-------- Data block
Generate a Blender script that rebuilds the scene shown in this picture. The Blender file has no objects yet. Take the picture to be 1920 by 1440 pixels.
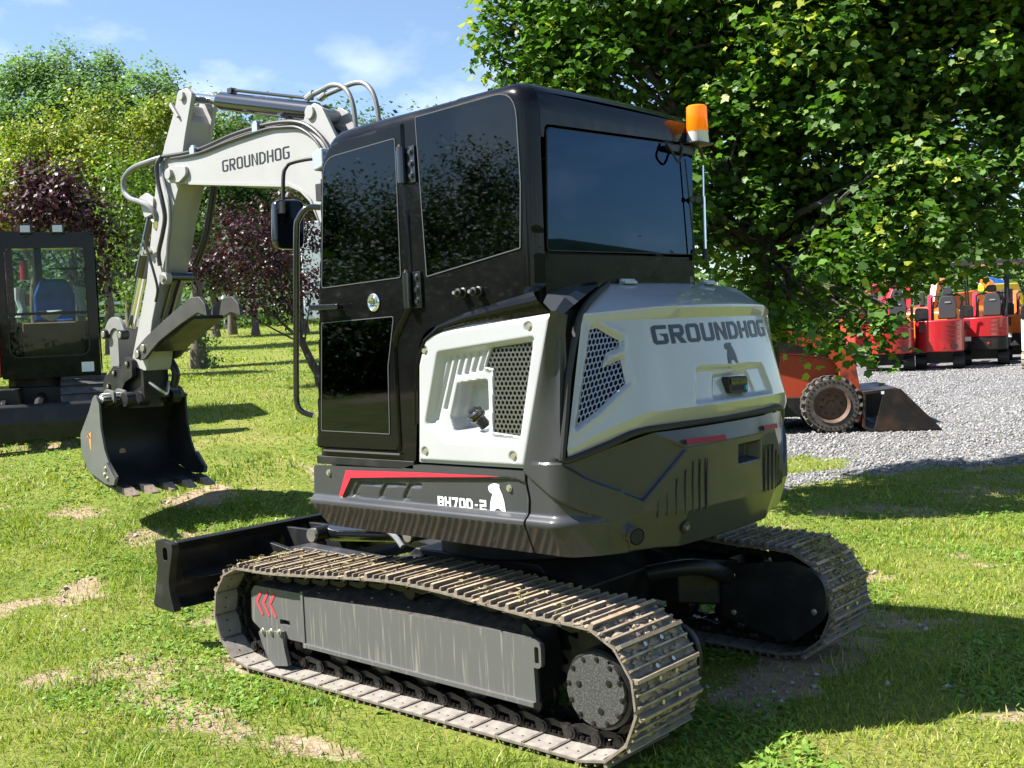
import bpy, bmesh, math, random
import numpy as np
from mathutils import Vector, Matrix
from mathutils.geometry import tessellate_polygon

scene = bpy.context.scene
COL = scene.collection
R = math.radians
rnd = random.Random(7)
rng = np.random.default_rng(11)

# ---------------------------------------------------------------- camera
CAM = Vector((-3.9799, 4.5777, 1.801))
AZ, PIT, ROLL = -0.8503, 0.0447, -0.0459
fw = Vector((math.cos(AZ)*math.cos(PIT), math.sin(AZ)*math.cos(PIT), -math.sin(PIT)))
r0 = Vector((math.sin(AZ), -math.cos(AZ), 0)); u0 = r0.cross(fw)
rv = r0*math.cos(ROLL)+u0*math.sin(ROLL); uv = -r0*math.sin(ROLL)+u0*math.cos(ROLL)
cd = bpy.data.cameras.new("camera"); cam = bpy.data.objects.new("camera", cd); COL.objects.link(cam)
cam.matrix_world = Matrix(((rv.x, uv.x, -fw.x, CAM.x), (rv.y, uv.y, -fw.y, CAM.y), (rv.z, uv.z, -fw.z, CAM.z), (0, 0, 0, 1)))
cd.sensor_width = 36.0; cd.lens = 2038.08*36/1920; cd.clip_start = 0.1; cd.clip_end = 3000
scene.camera = cam

# ---------------------------------------------------------------- sky and sun
SUN_DIR = Vector((0.60, 0.62, 1.0)).normalized()          # towards the sun
SUN_EL = math.asin(SUN_DIR.z); SUN_AZ = math.atan2(SUN_DIR.x, SUN_DIR.y)
world = bpy.data.worlds.new("World"); scene.world = world; world.use_nodes = True
nt = world.node_tree; nt.nodes.clear()
def wn(t, **k):
    n = nt.nodes.new(t)
    for a, b in k.items(): setattr(n, a, b)
    return n
out = wn('ShaderNodeOutputWorld'); bg = wn('ShaderNodeBackground'); bg.inputs[1].default_value = 0.067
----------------
Instructions to follow: Copy out each line word for word, please, skipping the images.

Worked solution:
Generate a Blender script that rebuilds the scene shown in this picture. The Blender file has no objects yet. Take the picture to be 1920 by 1440 pixels.
import bpy, bmesh, math, random
import numpy as np
from mathutils import Vector, Matrix
from mathutils.geometry import tessellate_polygon

scene = bpy.context.scene
COL = scene.collection
R = math.radians
rnd = random.Random(7)
rng = np.random.default_rng(11)

# ---------------------------------------------------------------- camera
CAM = Vector((-3.9799, 4.5777, 1.801))
AZ, PIT, ROLL = -0.8503, 0.0447, -0.0459
fw = Vector((math.cos(AZ)*math.cos(PIT), math.sin(AZ)*math.cos(PIT), -math.sin(PIT)))
r0 = Vector((math.sin(AZ), -math.cos(AZ), 0)); u0 = r0.cross(fw)
rv = r0*math.cos(ROLL)+u0*math.sin(ROLL); uv = -r0*math.sin(ROLL)+u0*math.cos(ROLL)
cd = bpy.data.cameras.new("camera"); cam = bpy.data.objects.new("camera", cd); COL.objects.link(cam)
cam.matrix_world = Matrix(((rv.x, uv.x, -fw.x, CAM.x), (rv.y, uv.y, -fw.y, CAM.y), (rv.z, uv.z, -fw.z, CAM.z), (0, 0, 0, 1)))
cd.sensor_width = 36.0; cd.lens = 2038.08*36/1920; cd.clip_start = 0.1; cd.clip_end = 3000
scene.camera = cam

# ---------------------------------------------------------------- sky and sun
SUN_DIR = Vector((0.60, 0.62, 1.0)).normalized()          # towards the sun
SUN_EL = math.asin(SUN_DIR.z); SUN_AZ = math.atan2(SUN_DIR.x, SUN_DIR.y)
world = bpy.data.worlds.new("World"); scene.world = world; world.use_nodes = True
nt = world.node_tree; nt.nodes.clear()
def wn(t, **k):
    n = nt.nodes.new(t)
    for a, b in k.items(): setattr(n, a, b)
    return n
out = wn('ShaderNodeOutputWorld'); bg = wn('ShaderNodeBackground'); bg.inputs[1].default_value = 0.067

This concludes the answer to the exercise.